## MATERIAL
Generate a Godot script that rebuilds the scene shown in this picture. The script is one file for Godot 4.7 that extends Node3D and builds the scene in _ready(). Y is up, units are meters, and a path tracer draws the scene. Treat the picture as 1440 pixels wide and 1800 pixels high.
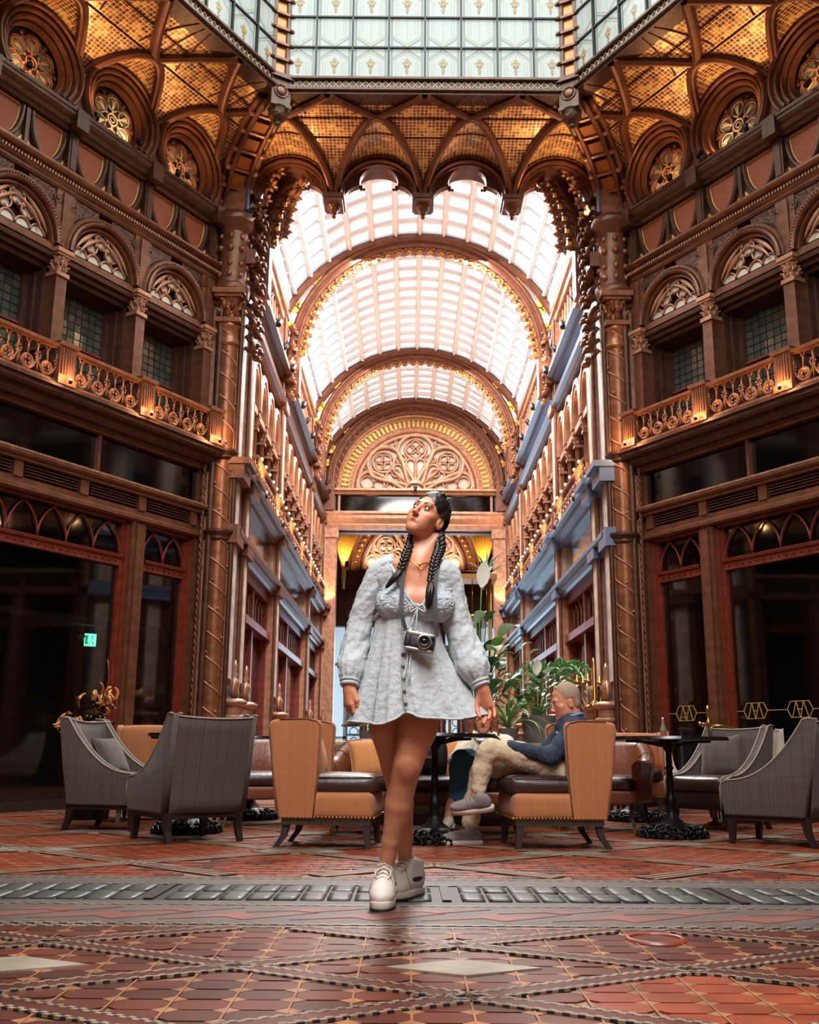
extends Node3D

var M := {}
var C := {}
var used := {}
var rng := RandomNumberGenerator.new()
const CAM := Vector3(-0.155, 0.63, 0.0)
const HS := 5.386          # side of the hexagonal hall
const HD := 13.0           # distance of its far side
const BAY := 1.22
const T0 := 0.39           # first pilaster, measured from the hall's corner
const PW := 2.5            # half width of the arcade

func _ready() -> void:
	rng.seed = 7
	# camera
	var cam := Camera3D.new()
	cam.name = "viewpoint"
	cam.position = CAM
	cam.rotation_degrees = Vector3(13.13, 0.0, 0.45)
	cam.fov = rad_to_deg(2.0 * atan(900.0 / 1800.0))
	cam.near = 0.05
	cam.far = 120.0
	add_child(cam)
	# sky and exposure
	var sky_m := ProceduralSkyMaterial.new()
	sky_m.sky_top_color = Color(0.62, 0.72, 0.85)
	sky_m.sky_horizon_color = Color(0.86, 0.89, 0.92)
	sky_m.ground_bottom_color = Color(0.3, 0.29, 0.28)
	sky_m.ground_horizon_color = Color(0.7, 0.7, 0.7)
	var env := Environment.new()
	env.background_mode = Environment.BG_SKY
	env.sky = Sky.new()
	env.sky.sky_material = sky_m
	env.background_energy_multiplier = 1.0
	env.tonemap_mode = Environment.TONE_MAPPER_LINEAR
	env.tonemap_exposure = 1.0
	env.sdfgi_enabled = true
	env.ssao_enabled = true
	env.ssil_enabled = true
	var we := WorldEnvironment.new()
	we.name = "environment"
	we.environment = env
	add_child(we)
	# daylight that comes through the glass of the dome and of the arcade's vault, just below the panes
	area("dome_daylight", Vector3(0, 11.25, -8.34), Vector2(6.0, 6.0), 2.3, Color(0.95, 1.0, 0.98), Vector3(0, -1, 0))
	for a in [[-13.8, 1.6, 11.0], [-16.0, 3.0, 11.0], [-20.5, 4.8, 8.5], [-24.6, 2.4, 3.6]]:
		area("vault_daylight", Vector3(0, 9.55, a[0]), Vector2(2.6, a[1]), a[2], Color(1.0, 0.98, 0.97), Vector3(0, -1, 0))
	area("passage_daylight", Vector3(0, 8.6, 0.8), Vector2(4.0, 7.0), 6.2, Color(1.0, 0.98, 0.97), Vector3(0, -1, 0))
	area("door_daylight", Vector3(0, 2.4, -34.2), Vector2(4.4, 4.2), 1.6, Color(0.75, 0.9, 1.0), Vector3(0, 0, 1))
	materials()
	hall()
	arcade()
	people()
	furniture()
	details()

func area(called: String, at: Vector3, size: Vector2, energy: float, c: Color, dir: Vector3) -> void:
	var l := AreaLight3D.new()
	l.name = numbered(called)
	l.area_size = size
	l.light_energy = energy
	l.light_color = c
	l.area_range = 60.0
	l.area_attenuation = 2.0
	l.shadow_enabled = true
	l.area_normalize_energy = false
	add_child(l)
	l.look_at_from_position(at, at + dir, Vector3.UP if absf(dir.y) < 0.9 else Vector3.FORWARD)

func omni(par: Node3D, at: Vector3, energy: float, c: Color, size := 0.03) -> void:
	var l := OmniLight3D.new()
	l.name = "light"
	l.position = at
	l.light_energy = energy
	l.light_color = c
	l.light_size = size
	l.omni_range = 40.0
	l.omni_attenuation = 2.0
	l.shadow_enabled = true
	par.add_child(l, true)

func spot(par: Node3D, at: Vector3, dir: Vector3, energy: float, c: Color, angle := 40.0, size := 0.03) -> void:
	var l := SpotLight3D.new()
	l.name = "light"
	l.light_energy = energy
	l.light_color = c
	l.light_size = size
	l.spot_angle = angle
	l.spot_angle_attenuation = 0.6
	l.spot_range = 40.0
	l.spot_attenuation = 2.0
	l.shadow_enabled = true
	par.add_child(l, true)
	var up := Vector3.UP if absf(dir.normalized().y) < 0.95 else Vector3.RIGHT
	l.transform = Transform3D(Basis.looking_at(dir, up), at)

# ---------------------------------------------------------------- helpers
func numbered(n: String) -> String:
	used[n] = used.get(n, 0) + 1
	return n if used[n] == 1 else "%s_%03d" % [n, used[n] - 1]

func thing(called: String, label: String, category: String, at := Vector3.ZERO, turn := 0.0, group := "") -> Node3D:
	var o := Node3D.new()
	o.name = numbered(called)
	add_child(o)
	o.position = at
	o.rotation.y = turn
	o.set_meta("label", label)
	o.set_meta("category", category)
	if group:
		o.set_meta("group", group)
	return o

func struct(called: String, label: String, category: String, xf := Transform3D()) -> Node3D:
	var o := thing(called, label, category)
	o.transform = xf
	o.set_meta("kind", "structure")
	return o

func part(par: Node3D, called: String, mesh: Mesh, m: Material, xf := Transform3D()) -> MeshInstance3D:
	var o := MeshInstance3D.new()
	o.name = called
	o.mesh = mesh
	o.material_override = m
	o.transform = xf
	par.add_child(o, true)
	return o

func stuff(o: Node3D) -> Node3D:
	o.set_meta("kind", "stuff")
	return o

func mv(x: float, y: float, z: float, s := 1.0) -> Transform3D:
	return Transform3D(Basis().scaled(Vector3(s, s, s)), Vector3(x, y, z))

func rotx(x: float, y: float, z: float, e: Vector3, s := Vector3.ONE) -> Transform3D:
	return Transform3D(Basis.from_euler(e) * Basis.from_scale(s), Vector3(x, y, z))

func bm() -> SurfaceTool:
	var st := SurfaceTool.new()
	st.begin(Mesh.PRIMITIVE_TRIANGLES)
	return st

func fin(st: SurfaceTool) -> ArrayMesh:
	st.generate_normals()
	return st.commit()

func flat(st: SurfaceTool) -> void:
	st.set_smooth_group(-1)

func quad(st: SurfaceTool, a: Vector3, b: Vector3, c: Vector3, d: Vector3) -> void:
	# a b c d run anticlockwise seen from the front
	st.add_vertex(a); st.add_vertex(c); st.add_vertex(b)
	st.add_vertex(a); st.add_vertex(d); st.add_vertex(c)

func tri(st: SurfaceTool, a: Vector3, b: Vector3, c: Vector3) -> void:
	st.add_vertex(a); st.add_vertex(c); st.add_vertex(b)

func box(st: SurfaceTool, c: Vector3, s: Vector3, b := Basis()) -> void:
	flat(st)
	var x := b.x * s.x / 2.0
	var y := b.y * s.y / 2.0
	var z := b.z * s.z / 2.0
	quad(st, c - x - y + z, c + x - y + z, c + x + y + z, c - x + y + z)
	quad(st, c + x - y - z, c - x - y - z, c - x + y - z, c + x + y - z)
	quad(st, c + x - y + z, c + x - y - z, c + x + y - z, c + x + y + z)
	quad(st, c - x - y - z, c - x - y + z, c - x + y + z, c - x + y - z)
	quad(st, c - x + y + z, c + x + y + z, c + x + y - z, c - x + y - z)
	quad(st, c - x - y - z, c + x - y - z, c + x - y + z, c - x - y + z)

func bx(st: SurfaceTool, x0: float, x1: float, y0: float, y1: float, z0: float, z1: float) -> void:
	box(st, Vector3(x0 + x1, y0 + y1, z0 + z1) / 2.0, Vector3(absf(x1 - x0), absf(y1 - y0), absf(z1 - z0)))

func boxm(x: float, y: float, z: float) -> ArrayMesh:
	var key := "box %.4f %.4f %.4f" % [x, y, z]
	if not C.has(key):
		var st := bm()
		box(st, Vector3.ZERO, Vector3(x, y, z))
		C[key] = fin(st)
	return C[key]

func frame_at(t: Vector3, up: Vector3) -> Basis:
	var side := t.cross(up).normalized()
	return Basis(side, side.cross(t).normalized(), t)

# profile points (u sideways = tangent x up, v along up); sharp across the profile, smooth along the path
func sweep(st: SurfaceTool, path: Array, up: Vector3, prof: Array, closed := false, loop := false) -> void:
	var n := path.size()
	var rows := []
	for i in n:
		var t: Vector3
		if closed:
			t = path[(i + 1) % n] - path[(i + n - 1) % n]
		else:
			t = path[mini(i + 1, n - 1)] - path[maxi(i - 1, 0)]
		t = t.normalized()
		var side := t.cross(up).normalized()
		var u2 := side.cross(t).normalized()
		var k := 1.0
		if (closed or (i > 0 and i < n - 1)):
			var d1: Vector3 = (path[i] - path[(i + n - 1) % n]).normalized()
			k = 1.0 / maxf(0.5, d1.dot(t))
		var row := []
		for p in prof:
			row.append(path[i] + side * p.x * k + u2 * p.y)
		rows.append(row)
	var m := prof.size()
	for j in (m if loop else m - 1):
		st.set_smooth_group(j + 2)
		for i in (n if closed else n - 1):
			var a: Array = rows[i]
			var b: Array = rows[(i + 1) % n]
			quad(st, a[j], b[j], b[(j + 1) % m], a[(j + 1) % m])
	if not closed and loop:
		flat(st)
		for e in [0, n - 1]:
			var r: Array = rows[e]
			for j in range(1, m - 1):
				if e == 0: tri(st, r[0], r[j], r[j + 1])
				else: tri(st, r[0], r[j + 1], r[j])

func tube(st: SurfaceTool, path: Array, r: Variant, n := 8, closed := false, caps := true) -> void:
	st.set_smooth_group(1)
	var m := path.size()
	var rows := []
	var side := Vector3.ZERO
	for i in m:
		var t: Vector3
		if closed: t = path[(i + 1) % m] - path[(i + m - 1) % m]
		else: t = path[mini(i + 1, m - 1)] - path[maxi(i - 1, 0)]
		t = t.normalized()
		if side == Vector3.ZERO:
			side = t.cross(Vector3.UP if absf(t.y) < 0.9 else Vector3.RIGHT).normalized()
		side = (side - t * side.dot(t)).normalized()
		var b := t.cross(side)
		var rad: float = r[i] if r is Array else r
		var row := []
		for k in n:
			var a := TAU * k / n
			row.append(path[i] + (side * cos(a) + b * sin(a)) * rad)
		rows.append(row)
	for i in (m if closed else m - 1):
		var a: Array = rows[i]
		var b: Array = rows[(i + 1) % m]
		for k in n:
			quad(st, a[k], a[(k + 1) % n], b[(k + 1) % n], b[k])
	if caps and not closed:
		for k in n:
			tri(st, path[0], rows[0][(k + 1) % n], rows[0][k])
			tri(st, path[m - 1], rows[m - 1][k], rows[m - 1][(k + 1) % n])

func lathe(st: SurfaceTool, prof: Array, n := 16, xf := Transform3D(), sharp := false) -> void:
	# prof: Vector2(radius, y) from bottom to top
	for j in prof.size() - 1:
		st.set_smooth_group(j + 2 if sharp else 1)
		for k in n:
			var a := TAU * k / n
			var b := TAU * (k + 1) / n
			var p: Vector2 = prof[j]
			var q: Vector2 = prof[j + 1]
			var v0 := xf * Vector3(p.x * cos(a), p.y, -p.x * sin(a))
			var v1 := xf * Vector3(p.x * cos(b), p.y, -p.x * sin(b))
			var v2 := xf * Vector3(q.x * cos(b), q.y, -q.x * sin(b))
			var v3 := xf * Vector3(q.x * cos(a), q.y, -q.x * sin(a))
			if p.x < 1e-5: tri(st, v0, v2, v3)
			elif q.x < 1e-5: tri(st, v0, v1, v2)
			else: quad(st, v0, v1, v2, v3)

func ball(st: SurfaceTool, c: Vector3, r: Vector3, n := 8, b := Basis()) -> void:
	var prof := []
	var m := maxi(3, n / 2)
	for j in m + 1:
		var a := -PI / 2 + PI * j / m
		prof.append(Vector2(0.0 if j == 0 or j == m else cos(a), sin(a)))
	lathe(st, prof, n, Transform3D(b * Basis.from_scale(r), c))

func arc(cx: float, cy: float, r: float, a0: float, a1: float, n: int, z := 0.0) -> Array:
	var p := []
	for i in n + 1:
		var a := deg_to_rad(a0 + (a1 - a0) * i / n)
		p.append(Vector3(cx + r * cos(a), cy + r * sin(a), z))
	return p

# archivolt: profile of Vector2(radius, z) swept about (cx, cy)
func archi(st: SurfaceTool, cx: float, cy: float, prof: Array, a0: float, a1: float, n: int) -> void:
	for j in prof.size() - 1:
		st.set_smooth_group(j + 2)
		for i in n:
			var a := deg_to_rad(a0 + (a1 - a0) * i / n)
			var b := deg_to_rad(a0 + (a1 - a0) * (i + 1) / n)
			var p: Vector2 = prof[j]
			var q: Vector2 = prof[j + 1]
			quad(st, Vector3(cx + p.x * cos(a), cy + p.x * sin(a), p.y), Vector3(cx + p.x * cos(b), cy + p.x * sin(b), p.y),
				Vector3(cx + q.x * cos(b), cy + q.x * sin(b), q.y), Vector3(cx + q.x * cos(a), cy + q.x * sin(a), q.y))

func torus(st: SurfaceTool, c: Vector3, R: float, r: float, n := 16, m := 6, b := Basis()) -> void:
	var p := []
	for i in n:
		p.append(c + b * Vector3(R * cos(TAU * i / n), R * sin(TAU * i / n), 0))
	tube(st, p, r, m, true)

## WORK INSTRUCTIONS
Starting at the top of the listing above, please restate word for word each line up to and including the one that holds "const PW := 2.5", omitting every image.

## THE RESPONSE
Generate a Godot script that rebuilds the scene shown in this picture. The script is one file for Godot 4.7 that extends Node3D and builds the scene in _ready(). Y is up, units are meters, and a path tracer draws the scene. Treat the picture as 1440 pixels wide and 1800 pixels high.
extends Node3D

var M := {}
var C := {}
var used := {}
var rng := RandomNumberGenerator.new()
const CAM := Vector3(-0.155, 0.63, 0.0)
const HS := 5.386          # side of the hexagonal hall
const HD := 13.0           # distance of its far side
const BAY := 1.22
const T0 := 0.39           # first pilaster, measured from the hall's corner
const PW := 2.5            # half width of the arcade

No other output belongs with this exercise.